- _GIVEN TASK_
Nothing may be dropped or altered: reproduce all the data.

- _RAW DATA_
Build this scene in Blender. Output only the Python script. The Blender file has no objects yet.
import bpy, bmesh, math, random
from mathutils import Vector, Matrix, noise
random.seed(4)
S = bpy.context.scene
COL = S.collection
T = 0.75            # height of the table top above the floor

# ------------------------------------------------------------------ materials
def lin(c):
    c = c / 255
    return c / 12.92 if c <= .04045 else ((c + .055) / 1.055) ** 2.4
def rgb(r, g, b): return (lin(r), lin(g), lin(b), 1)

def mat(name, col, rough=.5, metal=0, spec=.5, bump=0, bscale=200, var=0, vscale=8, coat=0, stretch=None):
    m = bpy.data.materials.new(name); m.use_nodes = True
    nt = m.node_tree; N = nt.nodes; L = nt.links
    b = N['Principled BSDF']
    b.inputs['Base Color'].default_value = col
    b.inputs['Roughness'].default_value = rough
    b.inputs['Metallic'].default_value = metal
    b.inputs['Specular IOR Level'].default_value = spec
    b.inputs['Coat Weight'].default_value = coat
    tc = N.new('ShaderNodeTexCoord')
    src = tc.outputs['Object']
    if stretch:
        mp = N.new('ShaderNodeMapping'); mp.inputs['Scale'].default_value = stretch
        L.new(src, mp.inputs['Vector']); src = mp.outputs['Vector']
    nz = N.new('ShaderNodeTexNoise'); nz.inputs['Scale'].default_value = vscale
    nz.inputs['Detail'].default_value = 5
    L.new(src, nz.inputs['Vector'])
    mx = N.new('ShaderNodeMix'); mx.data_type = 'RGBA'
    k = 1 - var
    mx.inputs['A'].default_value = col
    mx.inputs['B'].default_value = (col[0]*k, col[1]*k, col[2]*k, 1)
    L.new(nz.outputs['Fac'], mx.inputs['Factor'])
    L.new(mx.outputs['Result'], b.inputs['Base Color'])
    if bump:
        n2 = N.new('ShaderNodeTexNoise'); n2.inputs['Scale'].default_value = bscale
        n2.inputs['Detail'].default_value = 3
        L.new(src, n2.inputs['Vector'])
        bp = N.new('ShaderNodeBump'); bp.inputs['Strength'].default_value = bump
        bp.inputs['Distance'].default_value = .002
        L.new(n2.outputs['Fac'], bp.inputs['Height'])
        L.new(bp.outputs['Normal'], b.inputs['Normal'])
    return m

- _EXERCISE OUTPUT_
Build this scene in Blender. Output only the Python script. The Blender file has no objects yet.
import bpy, bmesh, math, random
from mathutils import Vector, Matrix, noise
random.seed(4)
S = bpy.context.scene
COL = S.collection
T = 0.75            # height of the table top above the floor

# ------------------------------------------------------------------ materials
def lin(c):
    c = c / 255
    return c / 12.92 if c <= .04045 else ((c + .055) / 1.055) ** 2.4
def rgb(r, g, b): return (lin(r), lin(g), lin(b), 1)

def mat(name, col, rough=.5, metal=0, spec=.5, bump=0, bscale=200, var=0, vscale=8, coat=0, stretch=None):
    m = bpy.data.materials.new(name); m.use_nodes = True
    nt = m.node_tree; N = nt.nodes; L = nt.links
    b = N['Principled BSDF']
    b.inputs['Base Color'].default_value = col
    b.inputs['Roughness'].default_value = rough
    b.inputs['Metallic'].default_value = metal
    b.inputs['Specular IOR Level'].default_value = spec
    b.inputs['Coat Weight'].default_value = coat
    tc = N.new('ShaderNodeTexCoord')
    src = tc.outputs['Object']
    if stretch:
        mp = N.new('ShaderNodeMapping'); mp.inputs['Scale'].default_value = stretch
        L.new(src, mp.inputs['Vector']); src = mp.outputs['Vector']
    nz = N.new('ShaderNodeTexNoise'); nz.inputs['Scale'].default_value = vscale
    nz.inputs['Detail'].default_value = 5
    L.new(src, nz.inputs['Vector'])
    mx = N.new('ShaderNodeMix'); mx.data_type = 'RGBA'
    k = 1 - var
    mx.inputs['A'].default_value = col
    mx.inputs['B'].default_value = (col[0]*k, col[1]*k, col[2]*k, 1)
    L.new(nz.outputs['Fac'], mx.inputs['Factor'])
    L.new(mx.outputs['Result'], b.inputs['Base Color'])
    if bump:
        n2 = N.new('ShaderNodeTexNoise'); n2.inputs['Scale'].default_value = bscale
        n2.inputs['Detail'].default_value = 3
        L.new(src, n2.inputs['Vector'])
        bp = N.new('ShaderNodeBump'); bp.inputs['Strength'].default_value = bump
        bp.inputs['Distance'].default_value = .002
        L.new(n2.outputs['Fac'], bp.inputs['Height'])
        L.new(bp.outputs['Normal'], b.inputs['Normal'])
    return m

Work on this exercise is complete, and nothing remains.